Note: I am NOT going to be very specific in this post. Folks who are able to do their own homework can easily fill in specific examples and many, many more issues than I list below. This is, as I say below, an opportunity to engage in a very simplified, but potentially useful, thought experiment.
Each of the critical issues facing us as a society today are… moral issues. It’s just that the idea of virtue and sin have been denigrated (and pejorated) so long and folks who ought to know better have allowed the enemies of virtue to redefine the topic so narrowly (and wrongly) that we rarely think in those terms.
As a starting point, try this lil thought experiment: take the classic “Cardinal Virtues”—Prudence, Justice, Fortitude, Temperance, Faith, Hope, Love—and “Deadly Sins”—Pride, Envy, Wrath, Sloth, Avarice, Gluttony, Lust; although older lists include despair or “accedie”—and try matching up the “Deadly Sins” with difficulties facing Western Civ… and the “Cardinal Virtues” with the solutions to those difficulties…
You can easily page through backposts here at twc for critical issues to apply these to, but I’ll go ahead and list just a few for starters:
Democratic rule is arguably greatest achievemant of Western Civilization, and democratic government “of the people, by the people” is under assault both by those who claim greatest alliegiance to it and by those alien invaders to whom it is a… foreign concept. Think: the Eurabianization of France, Italy, et al; the anti-democratic urm, “Democratic Party,” and the political elite as a whole, to mention just a few obvious examples.
What deadly sins appear to be the favorites of the politcal elites, Academia Nut Fruitcakes, Mass Media Podpeople and their ilk who commit open acts of treason, encourage invasion and weaken the very fabric of a democratic society by their open acts of defiance of that society’s fundamental principles of governance and responsible citizenship? What virtues do these folk demonstrate that they lack?
Apply that line of thought to
Education…
The Arts…
Taxes…
Religion…
You get the idea? A growing number of the “products” of so-called public education end up graduating from college unable to read and understand a newspaper editorial or the instructions on a prescription med bottle—apparently only about 31% of recent college grads can manage those great intellectual feats. Are sad facts like this the result of a virtuous approach to educating our future citizens or an example of how greed, sloth, pride and envy lead educrats, a growing (sadly) number of teachers and pubschool administrators *spit* to join with slothful parents in lobotomizing future citizens?

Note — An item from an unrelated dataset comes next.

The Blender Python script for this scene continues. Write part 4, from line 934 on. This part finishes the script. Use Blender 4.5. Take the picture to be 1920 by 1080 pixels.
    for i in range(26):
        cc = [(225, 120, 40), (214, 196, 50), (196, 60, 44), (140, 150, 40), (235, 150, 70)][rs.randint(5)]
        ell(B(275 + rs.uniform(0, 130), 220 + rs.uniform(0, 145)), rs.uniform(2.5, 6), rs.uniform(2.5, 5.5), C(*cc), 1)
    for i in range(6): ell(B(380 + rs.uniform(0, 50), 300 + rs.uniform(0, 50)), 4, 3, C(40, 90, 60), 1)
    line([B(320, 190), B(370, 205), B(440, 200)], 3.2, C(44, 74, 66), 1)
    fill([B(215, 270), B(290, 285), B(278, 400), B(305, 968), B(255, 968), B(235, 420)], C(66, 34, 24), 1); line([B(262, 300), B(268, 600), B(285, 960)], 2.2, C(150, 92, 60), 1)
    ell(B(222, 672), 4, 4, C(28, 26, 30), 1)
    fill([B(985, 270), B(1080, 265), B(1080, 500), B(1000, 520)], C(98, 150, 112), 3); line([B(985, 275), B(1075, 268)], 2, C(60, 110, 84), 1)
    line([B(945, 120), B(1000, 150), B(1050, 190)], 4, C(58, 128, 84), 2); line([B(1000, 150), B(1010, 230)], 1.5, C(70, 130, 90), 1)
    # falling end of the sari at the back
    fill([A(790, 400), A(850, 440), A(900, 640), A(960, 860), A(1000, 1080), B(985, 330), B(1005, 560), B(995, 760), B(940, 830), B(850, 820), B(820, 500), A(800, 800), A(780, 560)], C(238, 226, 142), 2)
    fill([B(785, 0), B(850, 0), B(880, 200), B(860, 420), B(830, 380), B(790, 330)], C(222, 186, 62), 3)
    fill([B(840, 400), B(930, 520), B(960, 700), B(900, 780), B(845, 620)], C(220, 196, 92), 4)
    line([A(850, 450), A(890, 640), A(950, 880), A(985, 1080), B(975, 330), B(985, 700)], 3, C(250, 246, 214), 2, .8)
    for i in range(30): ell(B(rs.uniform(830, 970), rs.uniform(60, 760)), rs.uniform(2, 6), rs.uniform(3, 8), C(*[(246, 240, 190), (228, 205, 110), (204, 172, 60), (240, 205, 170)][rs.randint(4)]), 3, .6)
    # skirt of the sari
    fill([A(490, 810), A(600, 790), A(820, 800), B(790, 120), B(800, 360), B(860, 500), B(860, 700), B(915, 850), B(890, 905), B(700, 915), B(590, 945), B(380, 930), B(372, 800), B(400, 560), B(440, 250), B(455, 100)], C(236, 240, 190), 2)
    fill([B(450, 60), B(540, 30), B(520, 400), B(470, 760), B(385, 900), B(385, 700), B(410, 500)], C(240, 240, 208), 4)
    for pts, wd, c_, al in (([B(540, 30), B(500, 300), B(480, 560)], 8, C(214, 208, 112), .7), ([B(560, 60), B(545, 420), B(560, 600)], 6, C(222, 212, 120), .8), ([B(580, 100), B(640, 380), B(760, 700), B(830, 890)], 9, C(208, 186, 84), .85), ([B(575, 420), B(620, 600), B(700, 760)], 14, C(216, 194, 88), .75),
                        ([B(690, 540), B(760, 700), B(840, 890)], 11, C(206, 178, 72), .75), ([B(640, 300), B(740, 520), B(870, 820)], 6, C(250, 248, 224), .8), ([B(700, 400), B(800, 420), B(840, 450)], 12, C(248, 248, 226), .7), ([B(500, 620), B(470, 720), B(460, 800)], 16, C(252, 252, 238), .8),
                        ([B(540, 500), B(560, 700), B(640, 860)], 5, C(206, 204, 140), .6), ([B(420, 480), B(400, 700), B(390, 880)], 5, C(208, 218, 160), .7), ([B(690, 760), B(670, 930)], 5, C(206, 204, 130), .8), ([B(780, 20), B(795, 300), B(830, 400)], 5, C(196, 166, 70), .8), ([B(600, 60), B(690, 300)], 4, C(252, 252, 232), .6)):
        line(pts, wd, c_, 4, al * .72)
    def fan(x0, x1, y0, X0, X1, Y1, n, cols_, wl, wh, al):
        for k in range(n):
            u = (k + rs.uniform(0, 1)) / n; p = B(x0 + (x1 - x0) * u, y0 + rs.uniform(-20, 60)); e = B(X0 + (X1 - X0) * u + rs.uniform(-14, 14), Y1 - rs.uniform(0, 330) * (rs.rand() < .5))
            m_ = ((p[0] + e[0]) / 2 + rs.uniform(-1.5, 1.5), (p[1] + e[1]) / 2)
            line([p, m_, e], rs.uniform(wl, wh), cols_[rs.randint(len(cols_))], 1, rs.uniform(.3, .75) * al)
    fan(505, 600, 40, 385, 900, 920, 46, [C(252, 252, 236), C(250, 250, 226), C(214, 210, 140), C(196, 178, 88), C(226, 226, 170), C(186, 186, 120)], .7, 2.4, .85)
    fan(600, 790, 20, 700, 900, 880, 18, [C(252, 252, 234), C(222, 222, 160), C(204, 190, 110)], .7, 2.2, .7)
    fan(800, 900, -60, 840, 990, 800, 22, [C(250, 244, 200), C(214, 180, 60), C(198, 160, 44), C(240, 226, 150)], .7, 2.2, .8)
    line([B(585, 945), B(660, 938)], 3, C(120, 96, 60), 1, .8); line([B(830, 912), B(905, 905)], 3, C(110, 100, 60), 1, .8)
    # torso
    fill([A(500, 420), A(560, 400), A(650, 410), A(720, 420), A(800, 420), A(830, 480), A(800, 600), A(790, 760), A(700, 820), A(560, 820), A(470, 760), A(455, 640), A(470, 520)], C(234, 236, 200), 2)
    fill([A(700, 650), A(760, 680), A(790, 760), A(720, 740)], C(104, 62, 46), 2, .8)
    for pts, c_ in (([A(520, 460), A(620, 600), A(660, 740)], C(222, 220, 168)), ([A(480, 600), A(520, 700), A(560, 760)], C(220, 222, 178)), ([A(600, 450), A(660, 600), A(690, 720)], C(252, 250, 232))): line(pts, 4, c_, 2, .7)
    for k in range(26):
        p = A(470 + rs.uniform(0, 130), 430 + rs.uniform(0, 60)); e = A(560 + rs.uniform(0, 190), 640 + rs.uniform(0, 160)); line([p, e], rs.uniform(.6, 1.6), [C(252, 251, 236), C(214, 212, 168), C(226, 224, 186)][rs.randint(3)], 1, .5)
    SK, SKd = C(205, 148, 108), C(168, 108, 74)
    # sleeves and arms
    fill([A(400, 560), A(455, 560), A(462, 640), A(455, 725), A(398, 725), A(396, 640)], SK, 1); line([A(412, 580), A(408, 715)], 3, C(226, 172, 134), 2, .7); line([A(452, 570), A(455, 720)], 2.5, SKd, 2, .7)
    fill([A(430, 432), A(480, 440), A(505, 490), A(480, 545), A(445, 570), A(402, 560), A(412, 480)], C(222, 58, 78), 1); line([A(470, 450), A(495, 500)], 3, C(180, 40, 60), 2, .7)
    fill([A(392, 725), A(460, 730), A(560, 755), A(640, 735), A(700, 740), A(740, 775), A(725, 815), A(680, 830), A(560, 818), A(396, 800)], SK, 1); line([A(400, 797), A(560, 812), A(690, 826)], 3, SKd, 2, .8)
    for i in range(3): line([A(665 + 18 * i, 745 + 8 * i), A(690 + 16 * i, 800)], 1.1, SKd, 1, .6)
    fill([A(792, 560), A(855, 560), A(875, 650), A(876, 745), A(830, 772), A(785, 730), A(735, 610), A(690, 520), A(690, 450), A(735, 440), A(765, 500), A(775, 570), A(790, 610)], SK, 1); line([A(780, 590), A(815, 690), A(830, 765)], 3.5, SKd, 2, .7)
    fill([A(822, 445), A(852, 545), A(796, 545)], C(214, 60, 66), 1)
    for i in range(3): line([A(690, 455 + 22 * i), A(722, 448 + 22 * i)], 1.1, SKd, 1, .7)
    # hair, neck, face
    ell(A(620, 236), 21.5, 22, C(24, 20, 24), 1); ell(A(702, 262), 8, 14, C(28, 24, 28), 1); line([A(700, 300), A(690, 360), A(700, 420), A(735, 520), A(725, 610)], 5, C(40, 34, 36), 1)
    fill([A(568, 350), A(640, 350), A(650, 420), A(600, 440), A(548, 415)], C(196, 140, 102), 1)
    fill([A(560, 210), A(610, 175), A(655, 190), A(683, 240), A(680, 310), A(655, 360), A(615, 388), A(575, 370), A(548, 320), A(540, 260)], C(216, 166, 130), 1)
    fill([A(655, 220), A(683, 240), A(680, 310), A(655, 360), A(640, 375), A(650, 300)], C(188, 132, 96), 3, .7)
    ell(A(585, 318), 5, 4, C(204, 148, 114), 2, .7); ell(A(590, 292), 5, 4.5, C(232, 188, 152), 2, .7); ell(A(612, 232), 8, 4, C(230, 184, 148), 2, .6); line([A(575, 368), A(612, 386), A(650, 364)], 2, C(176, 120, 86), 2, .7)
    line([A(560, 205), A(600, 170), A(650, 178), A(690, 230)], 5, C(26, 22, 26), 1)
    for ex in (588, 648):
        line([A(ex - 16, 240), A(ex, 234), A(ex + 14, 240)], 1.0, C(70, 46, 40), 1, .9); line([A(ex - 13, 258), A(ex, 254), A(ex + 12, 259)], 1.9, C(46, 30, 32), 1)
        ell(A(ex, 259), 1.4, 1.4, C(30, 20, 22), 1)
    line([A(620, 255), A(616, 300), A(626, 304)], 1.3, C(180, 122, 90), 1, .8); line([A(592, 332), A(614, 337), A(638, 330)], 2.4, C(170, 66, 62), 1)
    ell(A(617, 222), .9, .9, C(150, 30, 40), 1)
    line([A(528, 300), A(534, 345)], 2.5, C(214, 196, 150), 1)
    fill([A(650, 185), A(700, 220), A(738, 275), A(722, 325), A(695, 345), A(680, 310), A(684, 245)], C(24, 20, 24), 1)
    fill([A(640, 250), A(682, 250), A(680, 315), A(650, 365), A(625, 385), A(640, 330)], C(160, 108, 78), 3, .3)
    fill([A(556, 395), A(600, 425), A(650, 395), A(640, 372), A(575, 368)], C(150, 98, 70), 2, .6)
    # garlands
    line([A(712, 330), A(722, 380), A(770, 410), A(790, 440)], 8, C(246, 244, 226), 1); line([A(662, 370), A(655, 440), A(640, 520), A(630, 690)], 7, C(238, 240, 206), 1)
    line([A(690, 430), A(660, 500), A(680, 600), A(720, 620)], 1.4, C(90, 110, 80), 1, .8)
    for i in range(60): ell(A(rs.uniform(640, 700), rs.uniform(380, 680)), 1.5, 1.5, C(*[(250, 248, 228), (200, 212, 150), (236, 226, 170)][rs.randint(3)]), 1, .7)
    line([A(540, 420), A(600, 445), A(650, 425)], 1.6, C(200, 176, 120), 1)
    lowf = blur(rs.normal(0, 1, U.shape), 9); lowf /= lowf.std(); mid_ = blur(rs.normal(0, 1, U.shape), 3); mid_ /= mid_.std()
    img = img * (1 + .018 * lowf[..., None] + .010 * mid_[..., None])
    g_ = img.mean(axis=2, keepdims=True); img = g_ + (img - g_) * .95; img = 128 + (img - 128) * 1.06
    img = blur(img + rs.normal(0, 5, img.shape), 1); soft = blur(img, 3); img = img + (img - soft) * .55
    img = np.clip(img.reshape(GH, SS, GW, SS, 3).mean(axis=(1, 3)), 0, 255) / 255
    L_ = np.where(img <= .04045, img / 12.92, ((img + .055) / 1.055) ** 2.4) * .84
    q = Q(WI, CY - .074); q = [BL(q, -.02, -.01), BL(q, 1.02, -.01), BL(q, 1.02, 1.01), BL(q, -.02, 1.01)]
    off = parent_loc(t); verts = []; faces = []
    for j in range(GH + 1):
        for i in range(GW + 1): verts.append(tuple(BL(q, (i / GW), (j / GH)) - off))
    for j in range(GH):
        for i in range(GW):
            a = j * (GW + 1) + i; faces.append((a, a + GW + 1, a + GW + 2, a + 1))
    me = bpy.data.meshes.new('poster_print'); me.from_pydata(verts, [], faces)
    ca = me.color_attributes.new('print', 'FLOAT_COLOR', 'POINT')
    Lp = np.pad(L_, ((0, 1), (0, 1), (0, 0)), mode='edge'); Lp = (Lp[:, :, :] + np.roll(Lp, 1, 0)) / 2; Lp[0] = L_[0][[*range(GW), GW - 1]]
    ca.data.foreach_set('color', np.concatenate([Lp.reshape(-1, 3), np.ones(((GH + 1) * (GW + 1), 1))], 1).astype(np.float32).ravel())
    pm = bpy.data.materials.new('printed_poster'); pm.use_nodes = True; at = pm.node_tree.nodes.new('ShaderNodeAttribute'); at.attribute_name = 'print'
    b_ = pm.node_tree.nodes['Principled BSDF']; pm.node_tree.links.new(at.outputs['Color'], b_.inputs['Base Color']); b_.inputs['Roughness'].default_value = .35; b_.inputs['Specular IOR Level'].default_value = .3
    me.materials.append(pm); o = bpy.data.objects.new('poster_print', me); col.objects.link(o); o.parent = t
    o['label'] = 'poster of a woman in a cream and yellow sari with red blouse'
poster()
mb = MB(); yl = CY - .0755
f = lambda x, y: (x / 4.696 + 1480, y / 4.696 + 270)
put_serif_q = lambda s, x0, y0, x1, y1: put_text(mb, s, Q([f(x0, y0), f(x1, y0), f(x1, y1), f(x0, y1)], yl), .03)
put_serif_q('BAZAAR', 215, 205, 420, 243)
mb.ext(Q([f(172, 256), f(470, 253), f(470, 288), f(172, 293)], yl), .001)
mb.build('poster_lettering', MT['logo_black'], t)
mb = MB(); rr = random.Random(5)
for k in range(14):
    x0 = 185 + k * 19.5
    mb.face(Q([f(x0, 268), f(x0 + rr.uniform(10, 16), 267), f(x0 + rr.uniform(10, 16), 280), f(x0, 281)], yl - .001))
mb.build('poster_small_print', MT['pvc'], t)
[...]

The arts… *sigh* Dominated by two extremes with trash on both ends. “High art” dominated by crucifixes suspended in jars of urine. Pop art dominated by misogynistic rap “music” and worse. What virtue is there in,
“You say you a dime, you a measly penny. She say she’s a dime, she’s a measly penny. She say she’s a dime, she’s a measly penny. Stop trying to get with me. You say you a dime, you’s a measly penny.”
And that’s some of the cleanest of rap lyrics, far better than the norm, both in “lyric” quality and in moral tone. I won’t reprint the crap that falls within the norm. Take a few minutes and rate ANY pop music today with the Principles of Classicism, then ask yourself, “How would society improve if more music today employed those musical principles?”
Of course, most folks today, after lobotomization via pubschool and mass media, won’t even notice the religious, social and philosophical underpinnings of those principles, because Western Civilization itself has been under such prolonged assault by both mass media and academia.
*sigh*
Dare I mention the huge evil that our current tax structure IS (let alone the greed that is its essential underpinning)? What virtue can answer this evil?
And religion… *sigh* Christianity and Judaism both devolving (in this country) to the social clubs they have long since even ceased being in other Western nations? I wonder what virtues are lacking there?
I just mention these general areas of concern, because this sort of approach to understanding many, many issues could quite likely be useful in doing something that is the anathema of anti-democratic, anti-western civ folk: making clear distinctions between right and wrong, good and evil.
Sometimes the issues really are clearcut black and white.
Obviously, the traditional “Cardinal Virtues” listed above aren’t the only virtues needed to combat the further erosion of Western Civilization. And there are other traditional lists of “Cardinal Virtues”. And the “Seven Deadly Sins” are joined by a host of others in the camps of both those who seek the end of democratic and other Western Civilization values and those who defend them.
But those two lists of seven do provide a useful toolset for approaching issues.